+++ MATERIAL

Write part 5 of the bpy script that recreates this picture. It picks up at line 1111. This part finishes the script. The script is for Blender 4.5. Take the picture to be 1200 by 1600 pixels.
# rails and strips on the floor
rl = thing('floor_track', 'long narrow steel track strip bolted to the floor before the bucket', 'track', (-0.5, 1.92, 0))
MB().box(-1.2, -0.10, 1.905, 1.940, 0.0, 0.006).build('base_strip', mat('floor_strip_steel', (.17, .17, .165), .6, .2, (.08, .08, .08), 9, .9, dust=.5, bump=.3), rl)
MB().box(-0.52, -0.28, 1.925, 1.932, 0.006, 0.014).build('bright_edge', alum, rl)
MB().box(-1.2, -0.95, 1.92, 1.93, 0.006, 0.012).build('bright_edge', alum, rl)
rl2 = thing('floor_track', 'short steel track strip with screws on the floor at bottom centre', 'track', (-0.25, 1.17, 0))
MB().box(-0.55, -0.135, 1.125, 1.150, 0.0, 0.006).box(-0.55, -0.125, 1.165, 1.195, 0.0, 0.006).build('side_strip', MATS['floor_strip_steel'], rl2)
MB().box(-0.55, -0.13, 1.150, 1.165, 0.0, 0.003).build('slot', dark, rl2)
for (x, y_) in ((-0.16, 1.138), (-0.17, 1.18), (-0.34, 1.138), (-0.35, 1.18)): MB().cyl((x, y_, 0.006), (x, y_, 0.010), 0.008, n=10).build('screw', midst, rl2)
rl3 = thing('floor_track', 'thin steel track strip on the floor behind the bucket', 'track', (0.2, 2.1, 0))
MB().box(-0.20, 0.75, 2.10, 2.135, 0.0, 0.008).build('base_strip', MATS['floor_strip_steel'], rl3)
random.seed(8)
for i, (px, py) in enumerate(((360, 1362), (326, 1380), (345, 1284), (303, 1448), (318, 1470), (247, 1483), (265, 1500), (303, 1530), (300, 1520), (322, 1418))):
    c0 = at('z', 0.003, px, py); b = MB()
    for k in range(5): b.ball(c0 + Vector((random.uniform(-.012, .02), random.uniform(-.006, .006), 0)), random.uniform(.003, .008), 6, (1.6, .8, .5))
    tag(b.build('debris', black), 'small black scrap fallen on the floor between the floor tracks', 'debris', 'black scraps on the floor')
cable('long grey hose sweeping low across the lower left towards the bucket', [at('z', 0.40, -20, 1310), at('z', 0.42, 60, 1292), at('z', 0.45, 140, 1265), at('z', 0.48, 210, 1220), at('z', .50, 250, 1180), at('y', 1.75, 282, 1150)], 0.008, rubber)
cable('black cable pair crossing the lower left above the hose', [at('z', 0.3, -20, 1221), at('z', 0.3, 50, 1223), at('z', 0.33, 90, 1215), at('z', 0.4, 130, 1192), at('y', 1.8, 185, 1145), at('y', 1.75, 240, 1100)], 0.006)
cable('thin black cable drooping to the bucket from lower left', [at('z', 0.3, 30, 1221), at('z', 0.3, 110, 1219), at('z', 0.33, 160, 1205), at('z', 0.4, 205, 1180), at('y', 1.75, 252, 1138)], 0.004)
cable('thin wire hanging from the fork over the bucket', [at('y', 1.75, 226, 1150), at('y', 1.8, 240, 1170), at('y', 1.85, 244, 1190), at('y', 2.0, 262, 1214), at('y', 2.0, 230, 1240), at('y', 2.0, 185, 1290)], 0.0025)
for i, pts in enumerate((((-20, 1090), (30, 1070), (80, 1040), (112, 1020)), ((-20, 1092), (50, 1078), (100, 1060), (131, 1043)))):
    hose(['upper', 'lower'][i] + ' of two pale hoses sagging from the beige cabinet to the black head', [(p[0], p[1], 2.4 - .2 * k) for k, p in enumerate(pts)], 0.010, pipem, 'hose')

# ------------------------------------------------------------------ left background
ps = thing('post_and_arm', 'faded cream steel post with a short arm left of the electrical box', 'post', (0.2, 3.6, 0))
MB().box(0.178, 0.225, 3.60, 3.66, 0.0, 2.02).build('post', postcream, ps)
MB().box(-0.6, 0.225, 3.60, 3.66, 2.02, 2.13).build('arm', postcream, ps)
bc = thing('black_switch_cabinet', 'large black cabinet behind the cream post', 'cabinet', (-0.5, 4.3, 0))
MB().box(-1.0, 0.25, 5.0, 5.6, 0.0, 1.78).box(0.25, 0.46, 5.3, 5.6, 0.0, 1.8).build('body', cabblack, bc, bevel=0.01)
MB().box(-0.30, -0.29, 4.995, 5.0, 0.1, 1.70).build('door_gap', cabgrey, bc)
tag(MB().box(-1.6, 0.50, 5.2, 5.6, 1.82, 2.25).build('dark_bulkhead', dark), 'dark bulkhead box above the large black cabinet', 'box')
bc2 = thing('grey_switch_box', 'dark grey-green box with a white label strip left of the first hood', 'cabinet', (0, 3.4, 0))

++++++

### PROBLEM REQUIREMENTS
Recopy all the lines exactly as they appear.

### RESULT OF THIS EXERCISE
Write part 5 of the bpy script that recreates this picture. It picks up at line 1111. This part finishes the script. The script is for Blender 4.5. Take the picture to be 1200 by 1600 pixels.
# rails and strips on the floor
rl = thing('floor_track', 'long narrow steel track strip bolted to the floor before the bucket', 'track', (-0.5, 1.92, 0))
MB().box(-1.2, -0.10, 1.905, 1.940, 0.0, 0.006).build('base_strip', mat('floor_strip_steel', (.17, .17, .165), .6, .2, (.08, .08, .08), 9, .9, dust=.5, bump=.3), rl)
MB().box(-0.52, -0.28, 1.925, 1.932, 0.006, 0.014).build('bright_edge', alum, rl)
MB().box(-1.2, -0.95, 1.92, 1.93, 0.006, 0.012).build('bright_edge', alum, rl)
rl2 = thing('floor_track', 'short steel track strip with screws on the floor at bottom centre', 'track', (-0.25, 1.17, 0))
MB().box(-0.55, -0.135, 1.125, 1.150, 0.0, 0.006).box(-0.55, -0.125, 1.165, 1.195, 0.0, 0.006).build('side_strip', MATS['floor_strip_steel'], rl2)
MB().box(-0.55, -0.13, 1.150, 1.165, 0.0, 0.003).build('slot', dark, rl2)
for (x, y_) in ((-0.16, 1.138), (-0.17, 1.18), (-0.34, 1.138), (-0.35, 1.18)): MB().cyl((x, y_, 0.006), (x, y_, 0.010), 0.008, n=10).build('screw', midst, rl2)
rl3 = thing('floor_track', 'thin steel track strip on the floor behind the bucket', 'track', (0.2, 2.1, 0))
MB().box(-0.20, 0.75, 2.10, 2.135, 0.0, 0.008).build('base_strip', MATS['floor_strip_steel'], rl3)
random.seed(8)
for i, (px, py) in enumerate(((360, 1362), (326, 1380), (345, 1284), (303, 1448), (318, 1470), (247, 1483), (265, 1500), (303, 1530), (300, 1520), (322, 1418))):
    c0 = at('z', 0.003, px, py); b = MB()
    for k in range(5): b.ball(c0 + Vector((random.uniform(-.012, .02), random.uniform(-.006, .006), 0)), random.uniform(.003, .008), 6, (1.6, .8, .5))
    tag(b.build('debris', black), 'small black scrap fallen on the floor between the floor tracks', 'debris', 'black scraps on the floor')
cable('long grey hose sweeping low across the lower left towards the bucket', [at('z', 0.40, -20, 1310), at('z', 0.42, 60, 1292), at('z', 0.45, 140, 1265), at('z', 0.48, 210, 1220), at('z', .50, 250, 1180), at('y', 1.75, 282, 1150)], 0.008, rubber)
cable('black cable pair crossing the lower left above the hose', [at('z', 0.3, -20, 1221), at('z', 0.3, 50, 1223), at('z', 0.33, 90, 1215), at('z', 0.4, 130, 1192), at('y', 1.8, 185, 1145), at('y', 1.75, 240, 1100)], 0.006)
cable('thin black cable drooping to the bucket from lower left', [at('z', 0.3, 30, 1221), at('z', 0.3, 110, 1219), at('z', 0.33, 160, 1205), at('z', 0.4, 205, 1180), at('y', 1.75, 252, 1138)], 0.004)
cable('thin wire hanging from the fork over the bucket', [at('y', 1.75, 226, 1150), at('y', 1.8, 240, 1170), at('y', 1.85, 244, 1190), at('y', 2.0, 262, 1214), at('y', 2.0, 230, 1240), at('y', 2.0, 185, 1290)], 0.0025)
for i, pts in enumerate((((-20, 1090), (30, 1070), (80, 1040), (112, 1020)), ((-20, 1092), (50, 1078), (100, 1060), (131, 1043)))):
    hose(['upper', 'lower'][i] + ' of two pale hoses sagging from the beige cabinet to the black head', [(p[0], p[1], 2.4 - .2 * k) for k, p in enumerate(pts)], 0.010, pipem, 'hose')

# ------------------------------------------------------------------ left background
ps = thing('post_and_arm', 'faded cream steel post with a short arm left of the electrical box', 'post', (0.2, 3.6, 0))
MB().box(0.178, 0.225, 3.60, 3.66, 0.0, 2.02).build('post', postcream, ps)
MB().box(-0.6, 0.225, 3.60, 3.66, 2.02, 2.13).build('arm', postcream, ps)
bc = thing('black_switch_cabinet', 'large black cabinet behind the cream post', 'cabinet', (-0.5, 4.3, 0))
MB().box(-1.0, 0.25, 5.0, 5.6, 0.0, 1.78).box(0.25, 0.46, 5.3, 5.6, 0.0, 1.8).build('body', cabblack, bc, bevel=0.01)
MB().box(-0.30, -0.29, 4.995, 5.0, 0.1, 1.70).build('door_gap', cabgrey, bc)
tag(MB().box(-1.6, 0.50, 5.2, 5.6, 1.82, 2.25).build('dark_bulkhead', dark), 'dark bulkhead box above the large black cabinet', 'box')
bc2 = thing('grey_switch_box', 'dark grey-green box with a white label strip left of the first hood', 'cabinet', (0, 3.4, 0))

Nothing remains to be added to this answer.